Обладая способностью видеть мир под особым углом зрения, каждый из них оказался помечен странной меткой: у Кайдановского, когда он смотрел в сторону, на белке глаза виднелось красное пятно, у Солоницына же один глаз мог бегать, в то время как другой оставался неподвижным. Роднило их даже то, что оба сыграли Гамлета, только один в начале своего театрального пути, а другой в конце.

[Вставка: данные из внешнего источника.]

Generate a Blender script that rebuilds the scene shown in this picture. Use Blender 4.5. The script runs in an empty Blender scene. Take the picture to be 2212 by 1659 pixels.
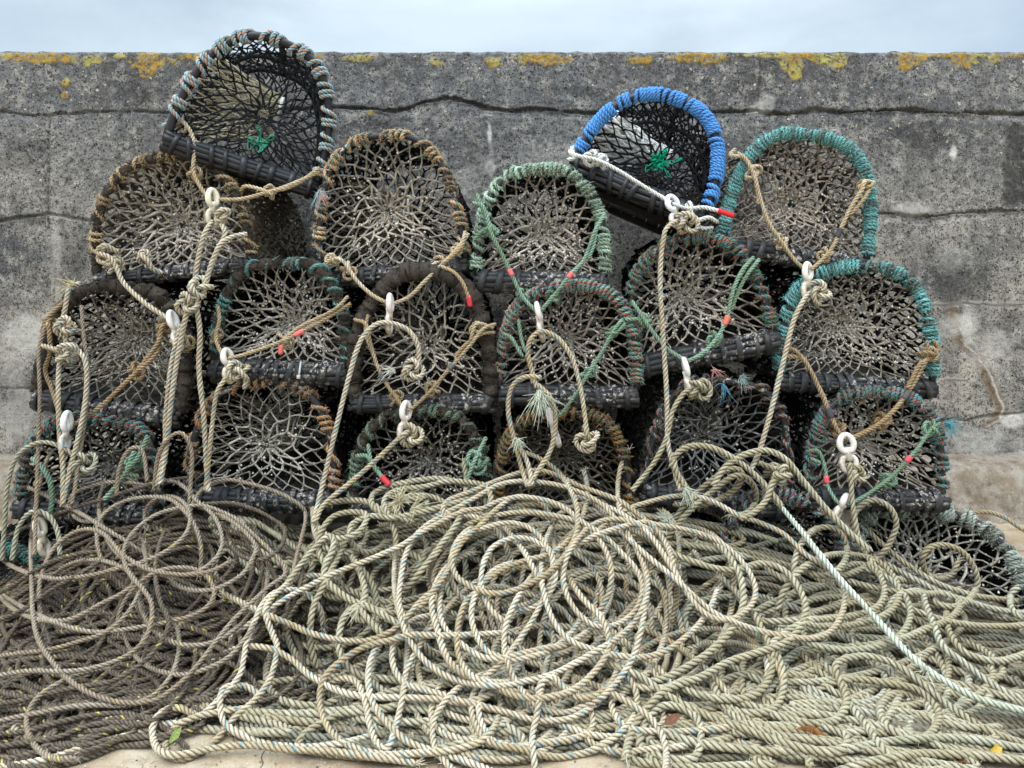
import bpy, math, random
import numpy as np
from mathutils import Matrix, Vector

random.seed(11)
RNG = np.random.default_rng(11)
sc = bpy.context.scene
COL = sc.collection
F, HC, HY, CX = 1671.0, 1.05, 560.0, 1106.0     # focal length, eye height, horizon row, centre column
WALL_Y = 3.30
PI = math.pi

def lin(r, g, b, k=1.0):
    def f(c):
        c = c / 255.0
        return c / 12.92 if c <= 0.04045 else ((c + 0.055) / 1.055) ** 2.4
    return np.array([f(r) * k, f(g) * k, f(b) * k])

def at(px, py, d):
    px = np.asarray(px, float); py = np.asarray(py, float); d = np.asarray(d, float)
    return np.stack([(px - CX) * d / F, d + 0 * px, HC - (py - HY) * d / F], -1)

# ------------------------------------------------------------------ mesh builder
class MB:
    def __init__(s):
        s.v = []; s.q = []; s.t = []; s.c = []; s.n = 0
    def add(s, v, quads=None, tris=None, col=(1, 1, 1)):
        v = np.asarray(v, float).reshape(-1, 3)
        if quads is not None and len(quads): s.q.append(np.asarray(quads, np.int64) + s.n)
        if tris is not None and len(tris): s.t.append(np.asarray(tris, np.int64) + s.n)
        c = np.asarray(col, float)
        if c.ndim == 1: c = np.tile(c, (len(v), 1))
        s.v.append(v); s.c.append(c); s.n += len(v)
    def build(s, name, mat, parent=None, smooth=True, inv=None):
        V = np.concatenate(s.v)
        if inv is not None:
            M = np.array(inv)
            V = V @ M[:3, :3].T + M[:3, 3]
        Cc = np.concatenate(s.c)
        Q = np.concatenate(s.q) if s.q else np.zeros((0, 4), np.int64)
        T = np.concatenate(s.t) if s.t else np.zeros((0, 3), np.int64)
        me = bpy.data.meshes.new(name)
        me.vertices.add(len(V)); me.vertices.foreach_set('co', V.astype(np.float32).ravel())
        nl = len(Q) * 4 + len(T) * 3
        me.loops.add(nl)
        me.loops.foreach_set('vertex_index', np.concatenate([Q.ravel(), T.ravel()]).astype(np.int32))
        me.polygons.add(len(Q) + len(T))
        st = np.concatenate([np.arange(len(Q)) * 4, len(Q) * 4 + np.arange(len(T)) * 3]).astype(np.int32)
        me.polygons.foreach_set('loop_start', st)
        me.polygons.foreach_set('use_smooth', np.full(len(st), smooth))
        me.update(calc_edges=True)
        a = me.attributes.new('col', 'FLOAT_COLOR', 'POINT')
        a.data.foreach_set('color', np.concatenate([Cc, np.ones((len(Cc), 1))], 1).astype(np.float32).ravel())
        me.materials.append(mat)
        o = bpy.data.objects.new(name, me)
        COL.objects.link(o)
        if parent is not None: o.parent = parent
        return o

def tag(o, label=None, cat=None, group=None, kind=None):
    if label: o['label'] = label
    if cat: o['category'] = cat
    if group: o['group'] = group
    if kind: o['kind'] = kind
    return o

def empty(name, M):
    o = bpy.data.objects.new(name, None)
    o.empty_display_size = 0.1
    COL.objects.link(o)
    M = Matrix(M)
    o.location = M.to_translation(); o.rotation_euler = M.to_euler()
    return o

def smooth_path(P, step):
    """Catmull-Rom through the points, resampled at equal steps"""
    P = np.asarray(P, float)
    Q = np.concatenate([[2 * P[0] - P[1]], P, [2 * P[-1] - P[-2]]])
    out = []
    t = np.linspace(0, 1, 12, endpoint=False)[:, None]
    for i in range(1, len(Q) - 2):
        a, b, c, d = Q[i - 1], Q[i], Q[i + 1], Q[i + 2]
        out.append(0.5 * ((2 * b) + (c - a) * t + (2 * a - 5 * b + 4 * c - d) * t ** 2 + (3 * b - a - 3 * c + d) * t ** 3))
    out.append(P[-1:])
    C = np.concatenate(out)
    s = np.concatenate([[0], np.cumsum(np.linalg.norm(np.diff(C, axis=0), axis=1))])
    n = max(3, int(s[-1] / step) + 1)
    ss = np.linspace(0, s[-1], n)
    return np.stack([np.interp(ss, s, C[:, k]) for k in range(C.shape[1])], 1)

def frames(P):
    n = len(P)
    T = np.gradient(P, axis=0)
    T /= np.linalg.norm(T, axis=1)[:, None] + 1e-12
    N = np.zeros_like(T)
    a = np.array([0.31, -0.8, 0.5])
    v = a - T[0] * a.dot(T[0]); v /= np.linalg.norm(v)
    N[0] = v
    for i in range(1, n):
        v = N[i - 1] - T[i] * N[i - 1].dot(T[i])
        N[i] = v / (np.linalg.norm(v) + 1e-12)
    return T, N, np.cross(T, N)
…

Но на этом сходство заканчивалось. Кайдановский как актер был уверен в себе, а отстаивая свою точку зрения, мог подраться с режиссером или уехать со съемок. Солоницын же, когда ему не нравилось что-то в трактовке роли, максимум, на что был способен, так это махнуть рукой, побродить немного в одиночестве, а потом все равно отдать себя на волю режиссерскую.
Алексей Солоницын:
«Герасимов пригласил его на роль, не похожую на другие в Толиной биографии. Сергей Аполлинариевич говорил, что, как его фильма „У озера“ не было бы без Наталии Белохвостиковой и Василия Шукшина, так и „Любить человека“ не состоялся бы без Солоницына. Толе предстояло показать личность одухотворенную, интеллектуальную, архитектора, который проектирует совершенно новые дома. Но брат думал, соглашаться или нет. Андрей Арсеньевич говорил ему: „Будь моя воля, я бы тебе ни у кого больше не разрешил сниматься — только у меня“. И был прав, хотя Толя работал с замечательными режиссерами, большинство из которых были близки по духу Тарковскому. И Герасимова уважал, любил его кино, но оно было далеко от него из-за прямолинейности, что ли, отличавшей эти фильмы. Все решил приход в гости к Сергею Аполлинариевичу. Он показал фотографию некоего мужчины. „Это вы в какой-то роли?“ — спросил Толя. „Нет, это мой отец“.